Activity 2: Can Cats Predict Earthquakes?
1. Read the article on ‘Seismic Sentries’ available at:
http://www.discovery.com/exp/earthquakes/archive/quake19.html
2. Each member of the group should:
- Prepare a response to the article from one of the following perspectives explored in the programme ‘A Sense of Disaster’:
- a prediction sceptic (the Robert Geller perspective)
- a pro-prediction geo-scientist (the Allan Lindh perspective)
- a pro-prediction physicist (the Motoji Ikeya perspective)
- an earthquake sensitive (the Ali Rhoden perspective)
- Present their response to the whole group.
3. After hearing all the presentations, the group should evaluate the different perspectives, then vote on the scientific plausibility of the idea that plants and animals provide clues to earthquake activity.
Activity 3: The Sceptical Scientist
In the programme, Dr Robert Geller of the University of Tokyo makes the following statements:
Why is prediction so difficult? Well, first of all an earthquake happens very deep inside the earth. The earth is very complicated, heterogeneous, we don’t know the physical laws governing the way earthquakes happen. How is the stress built up inside the earth, how much energy is available to be released? We also don’t know how the faults slip. In view of all those difficulties, the question is not ‘why can earthquakes not be predicted?’, the obvious question is ‘why does anyone seriously even think earthquake prediction is worth discussing at the present time?’
If every time there’s an earthquake we saw the same kind of signal before that earthquake, we might say ‘well we don’t know what it is but there’s something to it’, but if we see it before one earthquake and we consider the observations and we do not see the same phenomenon before other earthquakes then we have, at least statistically, we have an overwhelming likelihood that it was just some sort of random coincidence.
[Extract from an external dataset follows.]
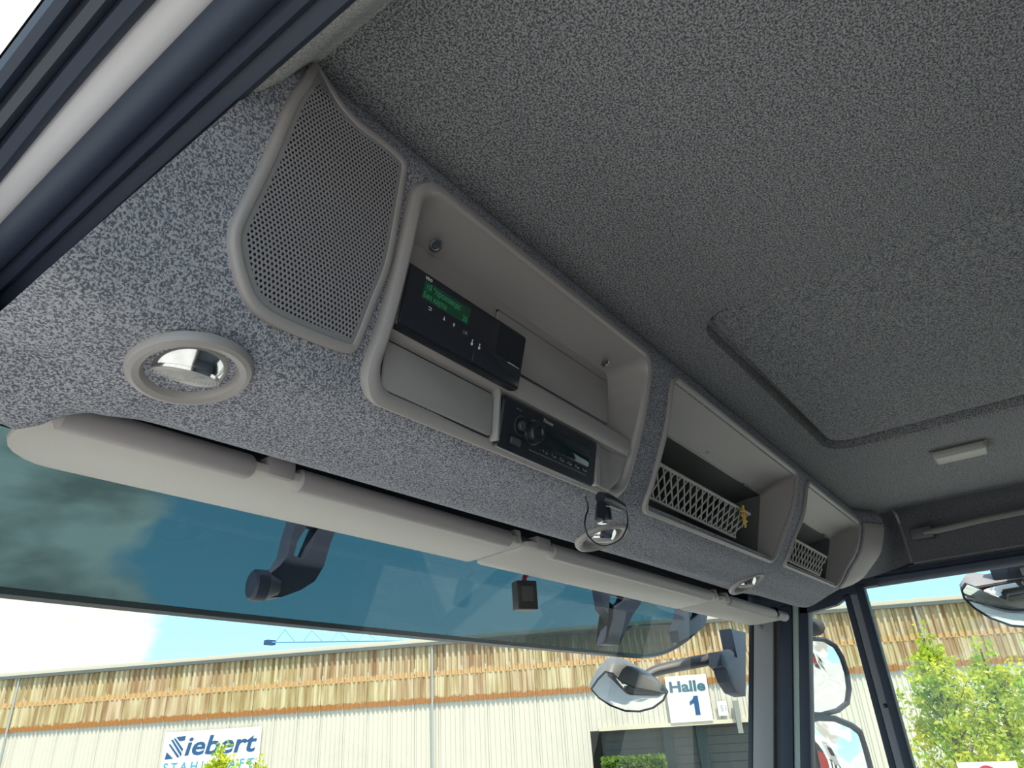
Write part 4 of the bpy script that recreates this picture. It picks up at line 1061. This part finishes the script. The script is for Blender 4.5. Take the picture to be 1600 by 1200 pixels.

I haven’t seen lately any articles by the Chinese scientists themselves in refereed scientific journals explaining in detail exactly how it was they allegedly predicted the earthquake, what the evidence was and so on and so on. So I’m very, very sceptical and think the whole thing is just a kind of relic of the cultural revolution.
So why was the public surprised? This is telling me that we, as a community, are not getting the technical tests across to the public, and one reason is that so much time is wasted discussing completely groundless research on earthquake prediction.’
1. You might also find it helpful to check out:
http://helix.nature.com/debates/earthquake/equake_1.html
In this page from the magazine ‘Nature’, Robert Geller provides more evidence supporting his perspective on earthquake prediction.
2. Create a presentation showing the merits and demerits of Robert Geller’s sceptical perspective on earthquake prediction.